PUBLIC SAFETY: An heroic Jersey City firefighter who rescued two people after breaking down the front door of a burning building is entitled to an accidental disability pension for a resulting back injury, a state appeals court ruled.

Photo Credit: Cliffview Pilot File Photo

The Board of Trustees of the Police and Firemen’s Retirement System refused to give James Moran the accidental disability pension, saying that his 2010 injury didn’t meet the definition of an “undesigned and unexpected” trauma.

“Simply kicking in a door or intentionally using one’s back to force entry does not constitute an ‘unexpected happening,’ ” the PFRS said, giving Moran a standard disability pension of $38,000 a year — roughly 40% of his salary — over the objections of a state administrative law judge.

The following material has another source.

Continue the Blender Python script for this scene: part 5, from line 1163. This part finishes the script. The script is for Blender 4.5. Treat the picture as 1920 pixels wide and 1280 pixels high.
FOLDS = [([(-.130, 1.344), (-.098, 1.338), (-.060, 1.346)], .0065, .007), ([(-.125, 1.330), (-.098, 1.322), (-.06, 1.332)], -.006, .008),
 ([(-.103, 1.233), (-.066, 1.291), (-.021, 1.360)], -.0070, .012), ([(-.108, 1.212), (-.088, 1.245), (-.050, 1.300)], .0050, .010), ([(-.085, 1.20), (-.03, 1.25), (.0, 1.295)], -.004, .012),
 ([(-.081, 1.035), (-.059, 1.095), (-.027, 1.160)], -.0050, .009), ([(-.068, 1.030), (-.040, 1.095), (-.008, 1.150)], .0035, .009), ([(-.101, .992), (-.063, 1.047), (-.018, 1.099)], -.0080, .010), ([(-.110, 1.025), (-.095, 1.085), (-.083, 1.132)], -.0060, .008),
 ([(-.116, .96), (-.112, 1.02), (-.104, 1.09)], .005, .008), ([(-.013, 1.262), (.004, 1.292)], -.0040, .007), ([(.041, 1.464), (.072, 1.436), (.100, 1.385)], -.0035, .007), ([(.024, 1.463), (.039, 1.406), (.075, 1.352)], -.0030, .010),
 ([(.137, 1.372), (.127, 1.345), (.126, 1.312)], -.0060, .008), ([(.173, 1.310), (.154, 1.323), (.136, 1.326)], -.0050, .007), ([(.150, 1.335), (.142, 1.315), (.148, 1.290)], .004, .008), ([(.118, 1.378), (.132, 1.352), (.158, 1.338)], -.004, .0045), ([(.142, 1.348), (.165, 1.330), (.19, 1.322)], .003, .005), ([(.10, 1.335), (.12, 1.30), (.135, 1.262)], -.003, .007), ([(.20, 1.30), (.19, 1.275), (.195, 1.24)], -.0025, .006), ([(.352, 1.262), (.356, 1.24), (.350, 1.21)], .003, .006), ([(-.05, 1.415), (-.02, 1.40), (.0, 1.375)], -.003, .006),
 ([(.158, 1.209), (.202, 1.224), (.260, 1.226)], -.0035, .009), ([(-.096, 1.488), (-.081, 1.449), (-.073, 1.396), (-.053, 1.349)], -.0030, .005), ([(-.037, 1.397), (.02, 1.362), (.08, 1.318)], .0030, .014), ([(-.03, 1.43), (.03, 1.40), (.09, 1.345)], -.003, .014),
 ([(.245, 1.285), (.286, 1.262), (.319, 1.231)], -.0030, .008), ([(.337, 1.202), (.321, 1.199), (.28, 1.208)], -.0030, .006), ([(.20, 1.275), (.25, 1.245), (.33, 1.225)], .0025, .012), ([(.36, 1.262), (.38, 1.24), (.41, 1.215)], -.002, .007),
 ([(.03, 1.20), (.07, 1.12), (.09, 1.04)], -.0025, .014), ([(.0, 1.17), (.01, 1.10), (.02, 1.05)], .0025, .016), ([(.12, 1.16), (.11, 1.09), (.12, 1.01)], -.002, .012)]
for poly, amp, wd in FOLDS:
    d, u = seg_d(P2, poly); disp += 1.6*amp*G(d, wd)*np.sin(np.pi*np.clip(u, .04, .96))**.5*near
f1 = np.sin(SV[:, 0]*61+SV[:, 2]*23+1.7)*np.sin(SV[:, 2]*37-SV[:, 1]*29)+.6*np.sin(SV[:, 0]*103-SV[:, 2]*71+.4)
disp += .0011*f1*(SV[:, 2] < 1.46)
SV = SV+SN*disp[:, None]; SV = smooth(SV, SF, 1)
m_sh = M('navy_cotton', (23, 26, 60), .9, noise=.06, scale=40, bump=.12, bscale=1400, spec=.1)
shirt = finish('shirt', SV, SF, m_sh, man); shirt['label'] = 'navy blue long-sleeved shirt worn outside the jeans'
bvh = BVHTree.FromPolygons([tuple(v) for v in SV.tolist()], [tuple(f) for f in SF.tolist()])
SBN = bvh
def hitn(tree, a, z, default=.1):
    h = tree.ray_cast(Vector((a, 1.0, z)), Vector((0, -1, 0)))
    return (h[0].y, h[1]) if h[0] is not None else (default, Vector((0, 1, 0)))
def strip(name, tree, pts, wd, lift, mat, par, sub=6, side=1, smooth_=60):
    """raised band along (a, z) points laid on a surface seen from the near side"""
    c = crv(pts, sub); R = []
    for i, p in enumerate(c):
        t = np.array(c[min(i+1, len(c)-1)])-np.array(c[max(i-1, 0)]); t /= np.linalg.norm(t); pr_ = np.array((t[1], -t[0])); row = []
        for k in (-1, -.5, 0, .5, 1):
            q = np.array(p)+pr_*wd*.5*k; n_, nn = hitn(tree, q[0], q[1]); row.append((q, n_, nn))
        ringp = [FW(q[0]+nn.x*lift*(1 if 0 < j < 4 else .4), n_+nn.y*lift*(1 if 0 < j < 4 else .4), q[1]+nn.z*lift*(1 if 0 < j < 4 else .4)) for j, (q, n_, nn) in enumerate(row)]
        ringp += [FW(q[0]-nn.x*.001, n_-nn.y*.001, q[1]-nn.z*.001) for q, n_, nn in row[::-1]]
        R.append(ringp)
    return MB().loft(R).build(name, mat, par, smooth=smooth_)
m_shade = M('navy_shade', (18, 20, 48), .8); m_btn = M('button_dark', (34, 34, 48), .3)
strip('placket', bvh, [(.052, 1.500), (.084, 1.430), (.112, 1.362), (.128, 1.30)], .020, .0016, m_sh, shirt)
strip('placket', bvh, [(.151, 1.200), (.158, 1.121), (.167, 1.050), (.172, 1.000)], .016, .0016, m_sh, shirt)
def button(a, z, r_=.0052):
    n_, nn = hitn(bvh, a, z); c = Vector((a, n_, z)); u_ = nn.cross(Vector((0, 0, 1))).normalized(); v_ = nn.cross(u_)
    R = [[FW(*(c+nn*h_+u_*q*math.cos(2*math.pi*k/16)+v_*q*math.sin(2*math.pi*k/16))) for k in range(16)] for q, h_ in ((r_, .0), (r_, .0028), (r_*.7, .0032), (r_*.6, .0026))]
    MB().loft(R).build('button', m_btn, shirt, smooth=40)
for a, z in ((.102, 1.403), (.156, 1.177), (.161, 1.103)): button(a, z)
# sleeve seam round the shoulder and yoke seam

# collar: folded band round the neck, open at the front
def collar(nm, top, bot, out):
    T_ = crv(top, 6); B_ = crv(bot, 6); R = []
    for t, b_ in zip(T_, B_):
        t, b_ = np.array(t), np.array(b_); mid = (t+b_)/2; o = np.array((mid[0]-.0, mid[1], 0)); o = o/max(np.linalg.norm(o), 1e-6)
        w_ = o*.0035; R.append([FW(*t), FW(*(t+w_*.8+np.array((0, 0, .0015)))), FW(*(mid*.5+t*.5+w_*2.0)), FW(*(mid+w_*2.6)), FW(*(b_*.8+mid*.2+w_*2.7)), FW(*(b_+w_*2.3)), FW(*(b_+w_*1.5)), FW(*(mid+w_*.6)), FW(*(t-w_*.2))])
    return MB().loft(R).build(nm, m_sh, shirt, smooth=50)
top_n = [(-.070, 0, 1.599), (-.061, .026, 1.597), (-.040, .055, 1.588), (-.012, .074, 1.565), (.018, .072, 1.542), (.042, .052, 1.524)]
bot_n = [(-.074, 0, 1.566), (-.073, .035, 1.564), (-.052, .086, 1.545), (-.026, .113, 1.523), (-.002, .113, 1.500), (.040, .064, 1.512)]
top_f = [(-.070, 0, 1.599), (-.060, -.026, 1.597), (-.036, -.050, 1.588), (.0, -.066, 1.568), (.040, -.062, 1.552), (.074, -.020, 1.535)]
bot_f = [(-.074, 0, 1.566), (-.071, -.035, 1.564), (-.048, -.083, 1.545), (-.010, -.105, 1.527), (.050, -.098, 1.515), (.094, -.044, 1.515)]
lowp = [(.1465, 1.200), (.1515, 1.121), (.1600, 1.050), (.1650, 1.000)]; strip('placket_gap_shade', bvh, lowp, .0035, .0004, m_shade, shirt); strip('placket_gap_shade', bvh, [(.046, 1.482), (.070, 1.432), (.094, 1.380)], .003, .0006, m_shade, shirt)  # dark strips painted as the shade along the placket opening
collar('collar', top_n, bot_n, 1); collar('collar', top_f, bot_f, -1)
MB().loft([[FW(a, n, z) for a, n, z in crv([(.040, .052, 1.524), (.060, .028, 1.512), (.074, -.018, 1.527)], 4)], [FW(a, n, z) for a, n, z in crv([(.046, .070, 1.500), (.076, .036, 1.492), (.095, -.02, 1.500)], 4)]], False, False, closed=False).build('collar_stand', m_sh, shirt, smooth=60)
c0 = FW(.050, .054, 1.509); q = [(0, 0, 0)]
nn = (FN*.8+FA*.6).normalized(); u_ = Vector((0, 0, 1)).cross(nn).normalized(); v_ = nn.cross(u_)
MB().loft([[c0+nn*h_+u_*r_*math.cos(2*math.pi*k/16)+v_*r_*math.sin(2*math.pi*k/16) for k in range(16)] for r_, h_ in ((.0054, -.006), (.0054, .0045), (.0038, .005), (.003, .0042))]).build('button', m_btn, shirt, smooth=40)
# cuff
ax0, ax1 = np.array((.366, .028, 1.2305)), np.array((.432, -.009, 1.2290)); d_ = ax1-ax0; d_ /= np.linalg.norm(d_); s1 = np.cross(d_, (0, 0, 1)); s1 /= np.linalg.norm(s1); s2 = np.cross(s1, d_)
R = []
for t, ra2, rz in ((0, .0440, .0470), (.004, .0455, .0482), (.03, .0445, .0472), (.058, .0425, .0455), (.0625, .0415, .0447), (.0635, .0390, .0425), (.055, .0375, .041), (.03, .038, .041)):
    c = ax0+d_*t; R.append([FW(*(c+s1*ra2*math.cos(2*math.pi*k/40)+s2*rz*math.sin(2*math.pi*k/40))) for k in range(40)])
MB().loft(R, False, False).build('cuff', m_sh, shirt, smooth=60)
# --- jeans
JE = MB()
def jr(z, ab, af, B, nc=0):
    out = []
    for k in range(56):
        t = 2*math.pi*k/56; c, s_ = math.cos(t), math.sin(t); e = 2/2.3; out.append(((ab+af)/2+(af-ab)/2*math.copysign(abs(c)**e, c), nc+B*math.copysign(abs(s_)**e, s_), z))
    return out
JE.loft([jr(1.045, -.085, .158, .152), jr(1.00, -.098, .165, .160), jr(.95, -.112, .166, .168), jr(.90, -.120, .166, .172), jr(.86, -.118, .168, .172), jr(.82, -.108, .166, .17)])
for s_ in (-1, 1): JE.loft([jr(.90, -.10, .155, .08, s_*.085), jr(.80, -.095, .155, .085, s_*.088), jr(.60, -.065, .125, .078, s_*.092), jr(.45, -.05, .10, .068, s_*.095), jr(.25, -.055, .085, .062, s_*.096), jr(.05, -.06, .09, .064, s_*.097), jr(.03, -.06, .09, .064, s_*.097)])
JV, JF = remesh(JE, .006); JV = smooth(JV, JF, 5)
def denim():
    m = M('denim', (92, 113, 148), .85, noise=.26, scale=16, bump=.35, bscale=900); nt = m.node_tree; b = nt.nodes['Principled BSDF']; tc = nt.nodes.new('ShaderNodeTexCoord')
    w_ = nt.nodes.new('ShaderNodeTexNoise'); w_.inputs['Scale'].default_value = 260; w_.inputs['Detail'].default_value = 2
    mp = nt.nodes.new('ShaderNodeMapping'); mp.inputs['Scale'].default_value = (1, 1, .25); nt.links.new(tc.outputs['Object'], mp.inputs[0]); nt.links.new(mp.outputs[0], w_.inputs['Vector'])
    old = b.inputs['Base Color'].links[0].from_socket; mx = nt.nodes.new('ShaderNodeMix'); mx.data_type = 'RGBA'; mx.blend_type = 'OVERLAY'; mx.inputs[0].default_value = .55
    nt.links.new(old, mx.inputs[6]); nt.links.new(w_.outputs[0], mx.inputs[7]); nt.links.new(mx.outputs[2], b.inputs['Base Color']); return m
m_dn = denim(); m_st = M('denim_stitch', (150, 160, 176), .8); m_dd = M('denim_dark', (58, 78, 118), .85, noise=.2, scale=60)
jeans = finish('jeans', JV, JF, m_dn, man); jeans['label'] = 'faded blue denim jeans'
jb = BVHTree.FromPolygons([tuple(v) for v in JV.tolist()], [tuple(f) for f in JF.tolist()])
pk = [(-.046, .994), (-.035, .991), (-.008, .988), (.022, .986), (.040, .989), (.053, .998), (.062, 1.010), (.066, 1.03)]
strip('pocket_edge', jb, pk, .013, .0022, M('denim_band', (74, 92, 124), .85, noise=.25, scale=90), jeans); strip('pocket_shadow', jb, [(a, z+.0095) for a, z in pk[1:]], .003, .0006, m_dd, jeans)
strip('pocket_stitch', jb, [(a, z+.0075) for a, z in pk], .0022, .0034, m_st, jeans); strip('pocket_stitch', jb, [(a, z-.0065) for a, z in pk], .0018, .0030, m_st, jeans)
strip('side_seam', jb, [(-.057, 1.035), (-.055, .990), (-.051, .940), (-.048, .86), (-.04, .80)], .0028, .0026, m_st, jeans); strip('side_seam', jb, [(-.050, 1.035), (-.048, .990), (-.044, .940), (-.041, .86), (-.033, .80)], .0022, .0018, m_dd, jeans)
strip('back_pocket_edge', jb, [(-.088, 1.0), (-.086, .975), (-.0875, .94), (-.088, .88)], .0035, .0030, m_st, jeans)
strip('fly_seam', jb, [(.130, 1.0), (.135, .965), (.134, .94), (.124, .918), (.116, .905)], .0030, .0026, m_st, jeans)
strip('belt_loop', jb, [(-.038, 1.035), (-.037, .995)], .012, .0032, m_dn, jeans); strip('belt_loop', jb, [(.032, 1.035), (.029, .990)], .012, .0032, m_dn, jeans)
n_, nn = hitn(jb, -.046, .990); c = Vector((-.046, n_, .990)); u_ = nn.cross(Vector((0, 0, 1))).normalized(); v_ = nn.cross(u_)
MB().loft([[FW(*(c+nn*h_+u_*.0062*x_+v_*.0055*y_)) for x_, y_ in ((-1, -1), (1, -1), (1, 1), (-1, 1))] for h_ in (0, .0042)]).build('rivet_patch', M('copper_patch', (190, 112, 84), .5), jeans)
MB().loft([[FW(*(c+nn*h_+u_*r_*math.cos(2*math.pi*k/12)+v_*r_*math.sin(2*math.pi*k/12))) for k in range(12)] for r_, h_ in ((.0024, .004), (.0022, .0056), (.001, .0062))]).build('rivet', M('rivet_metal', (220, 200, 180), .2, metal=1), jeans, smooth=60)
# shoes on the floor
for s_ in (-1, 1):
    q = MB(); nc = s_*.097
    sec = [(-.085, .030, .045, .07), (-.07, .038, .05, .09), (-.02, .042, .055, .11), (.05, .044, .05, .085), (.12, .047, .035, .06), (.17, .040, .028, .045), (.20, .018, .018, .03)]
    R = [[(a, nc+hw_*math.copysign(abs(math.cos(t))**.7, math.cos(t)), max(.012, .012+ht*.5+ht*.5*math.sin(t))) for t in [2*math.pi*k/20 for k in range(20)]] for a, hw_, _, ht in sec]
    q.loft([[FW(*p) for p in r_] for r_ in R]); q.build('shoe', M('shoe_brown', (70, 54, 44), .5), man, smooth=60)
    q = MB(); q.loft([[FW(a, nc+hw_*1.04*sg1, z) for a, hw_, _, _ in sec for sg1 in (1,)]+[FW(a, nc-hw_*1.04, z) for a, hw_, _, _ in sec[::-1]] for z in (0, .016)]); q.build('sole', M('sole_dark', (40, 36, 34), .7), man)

The house was boarded up and apparently unoccupied when firefighters arrived at 2 a.m. Jan. 12, 2010.

Moran said he then heard screams from inside.

Because the truck company equipped to break in hadn’t arrived, Morean put his shoulder, leg and back to the door and forced it open.

The state Appellate Division yesterday reversed the pension trustees’ finding and awarded Moran $63,000 a year, about a third of his final salary.

“Had he not responded immediately to break down the door, the victims would have died,” the judges said.

“While this was not the classic ‘accident,’ ” they said, “it was clearly an unexpected and undersigned traumatic event that resulted in Moran’s suffering a disabling injury while performing his job.

“The undesigned and unexpected event here was the combination of unusual circumstances that led to Moran’s injury: the failure of the truck unit to arrive, and the discovery of victims trapped inside a fully engulfed burning building, at a point when Moran did not have available to him the tools that would ordinarily be used to break down the door,” the appeals court decision says.

“The [administrative law judge] found that Moran’s training had not prepared him to break into burning buildings without the battering rams and other specialized equipment used by the truck company,” the judges added. “Indeed, there was no evidence to the contrary.”